Now we have several hundreds of extra older peat pot trays and nowhere to go. I have suggested that for the really particular customer the landscaper could take the tray with both hands and dump it en masse onto the ground and call it planted. Some people suspect that I am more watching out for my profitability than I am trying to make the landscaper’s job easier. It is lies, all lies. We will appreciate any- one who can figure out how to re-purpose the broken down peat pots of pachysandra.
Other than that, the pachysandra business is trudging steadily along. Of all things that make little sense but that I like a lot, are gallons of pachysandra. We sell twenty to thirty thousand of these a year and have no idea why. Because we can use our overgrown smaller pots to produce the gallons we do not tell the customer what we are thinking, we just ship them and smile.
I am always looking for the ideal plant for us to grow, one that is green and does not bloom thus not needing trimming. I think that I have found it in Liriope spicata, creeping lilyturf. This one is hardy in Chicago and we have lots of it in the field, in fact years of supply, and so we have several systems for producing it in smaller pot sizes. We sell mostly the 2 ½” SVD of it but also the 32 plug tray. Our goal is to never run out. In fact our goal is really to sell more of them.

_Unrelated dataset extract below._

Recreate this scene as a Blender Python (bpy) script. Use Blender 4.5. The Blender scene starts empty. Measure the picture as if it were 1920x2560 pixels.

If there is ever any doubt in anyone’s mind about Twixwood’s attitude toward plants, the market, and the customer being always right, let that doubt be henceforth smashed because we are now starting to grow Scutellaria incana with the common name ‘Hoary Skullcap’. Someone told us that native plants were going to be the next latest rage and this plant is definitely a native which you can tell by looking at its attractiveness. It gets up to 4’ tall and has a blue bloom at some time in its life. Everything that I know comes from a close reading of the North Creek web- site. Right now we only have a hundred or so gallons, but quite shortly we will have plenty. It appears to propagate and grow with great enthusiasm.